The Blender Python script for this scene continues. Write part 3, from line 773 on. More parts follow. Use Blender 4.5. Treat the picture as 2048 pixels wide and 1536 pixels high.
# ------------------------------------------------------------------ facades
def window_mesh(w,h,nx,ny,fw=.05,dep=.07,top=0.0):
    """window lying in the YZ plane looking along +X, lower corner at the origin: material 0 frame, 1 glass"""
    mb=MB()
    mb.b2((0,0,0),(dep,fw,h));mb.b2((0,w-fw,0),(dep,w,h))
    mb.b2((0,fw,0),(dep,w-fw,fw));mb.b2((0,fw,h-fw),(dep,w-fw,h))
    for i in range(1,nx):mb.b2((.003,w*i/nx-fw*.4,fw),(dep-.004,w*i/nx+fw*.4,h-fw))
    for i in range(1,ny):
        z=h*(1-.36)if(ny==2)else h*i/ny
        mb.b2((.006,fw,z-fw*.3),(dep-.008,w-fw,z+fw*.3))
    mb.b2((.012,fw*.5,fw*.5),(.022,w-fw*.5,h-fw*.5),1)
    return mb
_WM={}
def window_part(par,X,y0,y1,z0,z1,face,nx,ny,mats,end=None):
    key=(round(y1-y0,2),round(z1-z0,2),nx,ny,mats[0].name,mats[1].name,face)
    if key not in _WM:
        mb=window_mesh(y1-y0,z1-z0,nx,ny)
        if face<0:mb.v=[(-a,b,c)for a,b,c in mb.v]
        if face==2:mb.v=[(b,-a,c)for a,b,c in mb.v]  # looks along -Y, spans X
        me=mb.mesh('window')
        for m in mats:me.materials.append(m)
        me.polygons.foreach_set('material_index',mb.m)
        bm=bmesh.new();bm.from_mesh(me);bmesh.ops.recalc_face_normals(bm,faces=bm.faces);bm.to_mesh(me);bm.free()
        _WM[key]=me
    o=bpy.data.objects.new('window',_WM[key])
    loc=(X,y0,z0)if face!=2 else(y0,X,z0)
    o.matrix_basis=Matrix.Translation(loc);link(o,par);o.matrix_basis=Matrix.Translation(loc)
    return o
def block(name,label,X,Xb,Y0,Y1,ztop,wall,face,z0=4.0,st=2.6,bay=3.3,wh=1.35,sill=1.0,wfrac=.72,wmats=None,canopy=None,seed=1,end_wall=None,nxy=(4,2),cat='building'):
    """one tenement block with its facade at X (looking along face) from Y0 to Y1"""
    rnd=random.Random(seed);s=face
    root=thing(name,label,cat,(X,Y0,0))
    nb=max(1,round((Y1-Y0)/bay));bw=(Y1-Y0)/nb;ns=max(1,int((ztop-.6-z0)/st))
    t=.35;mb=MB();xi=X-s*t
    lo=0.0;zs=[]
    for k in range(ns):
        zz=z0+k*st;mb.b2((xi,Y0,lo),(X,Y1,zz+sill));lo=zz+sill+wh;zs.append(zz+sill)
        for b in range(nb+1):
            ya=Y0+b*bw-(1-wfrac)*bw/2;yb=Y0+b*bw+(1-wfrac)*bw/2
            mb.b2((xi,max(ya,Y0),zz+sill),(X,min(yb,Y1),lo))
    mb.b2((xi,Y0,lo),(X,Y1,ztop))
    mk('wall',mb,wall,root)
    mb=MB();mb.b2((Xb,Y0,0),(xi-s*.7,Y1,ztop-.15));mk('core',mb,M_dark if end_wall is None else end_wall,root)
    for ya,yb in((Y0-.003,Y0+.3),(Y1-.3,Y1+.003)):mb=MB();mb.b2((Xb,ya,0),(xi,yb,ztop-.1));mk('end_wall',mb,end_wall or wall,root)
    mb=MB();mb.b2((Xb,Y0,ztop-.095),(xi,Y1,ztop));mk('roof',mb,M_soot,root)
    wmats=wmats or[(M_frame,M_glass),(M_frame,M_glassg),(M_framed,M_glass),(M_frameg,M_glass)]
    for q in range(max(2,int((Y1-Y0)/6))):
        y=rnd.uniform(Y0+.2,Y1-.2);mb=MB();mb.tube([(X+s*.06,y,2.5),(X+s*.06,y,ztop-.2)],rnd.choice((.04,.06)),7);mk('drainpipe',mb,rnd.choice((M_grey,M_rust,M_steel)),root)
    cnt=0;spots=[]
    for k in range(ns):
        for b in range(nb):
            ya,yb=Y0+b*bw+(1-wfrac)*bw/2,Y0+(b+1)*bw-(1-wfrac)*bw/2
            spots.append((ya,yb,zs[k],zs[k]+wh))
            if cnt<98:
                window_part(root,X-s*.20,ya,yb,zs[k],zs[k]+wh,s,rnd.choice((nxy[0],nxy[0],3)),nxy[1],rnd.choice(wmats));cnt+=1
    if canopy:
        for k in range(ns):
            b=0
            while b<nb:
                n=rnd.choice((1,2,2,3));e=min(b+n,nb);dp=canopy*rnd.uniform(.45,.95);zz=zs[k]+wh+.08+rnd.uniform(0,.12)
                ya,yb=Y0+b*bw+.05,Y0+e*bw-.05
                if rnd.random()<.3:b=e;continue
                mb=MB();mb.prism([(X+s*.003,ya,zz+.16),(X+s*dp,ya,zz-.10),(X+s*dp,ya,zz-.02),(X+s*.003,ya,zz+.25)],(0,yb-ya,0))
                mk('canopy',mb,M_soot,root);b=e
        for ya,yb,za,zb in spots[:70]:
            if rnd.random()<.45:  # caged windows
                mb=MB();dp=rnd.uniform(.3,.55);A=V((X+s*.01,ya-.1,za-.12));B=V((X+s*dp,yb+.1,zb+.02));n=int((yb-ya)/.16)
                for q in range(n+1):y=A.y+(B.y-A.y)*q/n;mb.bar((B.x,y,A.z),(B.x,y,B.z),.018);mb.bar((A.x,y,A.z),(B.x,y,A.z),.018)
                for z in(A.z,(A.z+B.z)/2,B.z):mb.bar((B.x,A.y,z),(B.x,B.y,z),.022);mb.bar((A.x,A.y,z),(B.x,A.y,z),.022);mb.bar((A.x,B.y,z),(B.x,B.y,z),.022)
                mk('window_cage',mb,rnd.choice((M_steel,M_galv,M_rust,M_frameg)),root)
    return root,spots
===
■ **Task to carry out**:
Your task is to quote all of the data word for word.

■ **Output**:
The Blender Python script for this scene continues. Write part 3, from line 773 on. More parts follow. Use Blender 4.5. Treat the picture as 2048 pixels wide and 1536 pixels high.
# ------------------------------------------------------------------ facades
def window_mesh(w,h,nx,ny,fw=.05,dep=.07,top=0.0):
    """window lying in the YZ plane looking along +X, lower corner at the origin: material 0 frame, 1 glass"""
    mb=MB()
    mb.b2((0,0,0),(dep,fw,h));mb.b2((0,w-fw,0),(dep,w,h))
    mb.b2((0,fw,0),(dep,w-fw,fw));mb.b2((0,fw,h-fw),(dep,w-fw,h))
    for i in range(1,nx):mb.b2((.003,w*i/nx-fw*.4,fw),(dep-.004,w*i/nx+fw*.4,h-fw))
    for i in range(1,ny):
        z=h*(1-.36)if(ny==2)else h*i/ny
        mb.b2((.006,fw,z-fw*.3),(dep-.008,w-fw,z+fw*.3))
    mb.b2((.012,fw*.5,fw*.5),(.022,w-fw*.5,h-fw*.5),1)
    return mb
_WM={}
def window_part(par,X,y0,y1,z0,z1,face,nx,ny,mats,end=None):
    key=(round(y1-y0,2),round(z1-z0,2),nx,ny,mats[0].name,mats[1].name,face)
    if key not in _WM:
        mb=window_mesh(y1-y0,z1-z0,nx,ny)
        if face<0:mb.v=[(-a,b,c)for a,b,c in mb.v]
        if face==2:mb.v=[(b,-a,c)for a,b,c in mb.v]  # looks along -Y, spans X
        me=mb.mesh('window')
        for m in mats:me.materials.append(m)
        me.polygons.foreach_set('material_index',mb.m)
        bm=bmesh.new();bm.from_mesh(me);bmesh.ops.recalc_face_normals(bm,faces=bm.faces);bm.to_mesh(me);bm.free()
        _WM[key]=me
    o=bpy.data.objects.new('window',_WM[key])
    loc=(X,y0,z0)if face!=2 else(y0,X,z0)
    o.matrix_basis=Matrix.Translation(loc);link(o,par);o.matrix_basis=Matrix.Translation(loc)
    return o
def block(name,label,X,Xb,Y0,Y1,ztop,wall,face,z0=4.0,st=2.6,bay=3.3,wh=1.35,sill=1.0,wfrac=.72,wmats=None,canopy=None,seed=1,end_wall=None,nxy=(4,2),cat='building'):
    """one tenement block with its facade at X (looking along face) from Y0 to Y1"""
    rnd=random.Random(seed);s=face
    root=thing(name,label,cat,(X,Y0,0))
    nb=max(1,round((Y1-Y0)/bay));bw=(Y1-Y0)/nb;ns=max(1,int((ztop-.6-z0)/st))
    t=.35;mb=MB();xi=X-s*t
    lo=0.0;zs=[]
    for k in range(ns):
        zz=z0+k*st;mb.b2((xi,Y0,lo),(X,Y1,zz+sill));lo=zz+sill+wh;zs.append(zz+sill)
        for b in range(nb+1):
            ya=Y0+b*bw-(1-wfrac)*bw/2;yb=Y0+b*bw+(1-wfrac)*bw/2
            mb.b2((xi,max(ya,Y0),zz+sill),(X,min(yb,Y1),lo))
    mb.b2((xi,Y0,lo),(X,Y1,ztop))
    mk('wall',mb,wall,root)
    mb=MB();mb.b2((Xb,Y0,0),(xi-s*.7,Y1,ztop-.15));mk('core',mb,M_dark if end_wall is None else end_wall,root)
    for ya,yb in((Y0-.003,Y0+.3),(Y1-.3,Y1+.003)):mb=MB();mb.b2((Xb,ya,0),(xi,yb,ztop-.1));mk('end_wall',mb,end_wall or wall,root)
    mb=MB();mb.b2((Xb,Y0,ztop-.095),(xi,Y1,ztop));mk('roof',mb,M_soot,root)
    wmats=wmats or[(M_frame,M_glass),(M_frame,M_glassg),(M_framed,M_glass),(M_frameg,M_glass)]
    for q in range(max(2,int((Y1-Y0)/6))):
        y=rnd.uniform(Y0+.2,Y1-.2);mb=MB();mb.tube([(X+s*.06,y,2.5),(X+s*.06,y,ztop-.2)],rnd.choice((.04,.06)),7);mk('drainpipe',mb,rnd.choice((M_grey,M_rust,M_steel)),root)
    cnt=0;spots=[]
    for k in range(ns):
        for b in range(nb):
            ya,yb=Y0+b*bw+(1-wfrac)*bw/2,Y0+(b+1)*bw-(1-wfrac)*bw/2
            spots.append((ya,yb,zs[k],zs[k]+wh))
            if cnt<98:
                window_part(root,X-s*.20,ya,yb,zs[k],zs[k]+wh,s,rnd.choice((nxy[0],nxy[0],3)),nxy[1],rnd.choice(wmats));cnt+=1
    if canopy:
        for k in range(ns):
            b=0
            while b<nb:
                n=rnd.choice((1,2,2,3));e=min(b+n,nb);dp=canopy*rnd.uniform(.45,.95);zz=zs[k]+wh+.08+rnd.uniform(0,.12)
                ya,yb=Y0+b*bw+.05,Y0+e*bw-.05
                if rnd.random()<.3:b=e;continue
                mb=MB();mb.prism([(X+s*.003,ya,zz+.16),(X+s*dp,ya,zz-.10),(X+s*dp,ya,zz-.02),(X+s*.003,ya,zz+.25)],(0,yb-ya,0))
                mk('canopy',mb,M_soot,root);b=e
        for ya,yb,za,zb in spots[:70]:
            if rnd.random()<.45:  # caged windows
                mb=MB();dp=rnd.uniform(.3,.55);A=V((X+s*.01,ya-.1,za-.12));B=V((X+s*dp,yb+.1,zb+.02));n=int((yb-ya)/.16)
                for q in range(n+1):y=A.y+(B.y-A.y)*q/n;mb.bar((B.x,y,A.z),(B.x,y,B.z),.018);mb.bar((A.x,y,A.z),(B.x,y,A.z),.018)
                for z in(A.z,(A.z+B.z)/2,B.z):mb.bar((B.x,A.y,z),(B.x,B.y,z),.022);mb.bar((A.x,A.y,z),(B.x,A.y,z),.022);mb.bar((A.x,B.y,z),(B.x,B.y,z),.022)
                mk('window_cage',mb,rnd.choice((M_steel,M_galv,M_rust,M_frameg)),root)
    return root,spots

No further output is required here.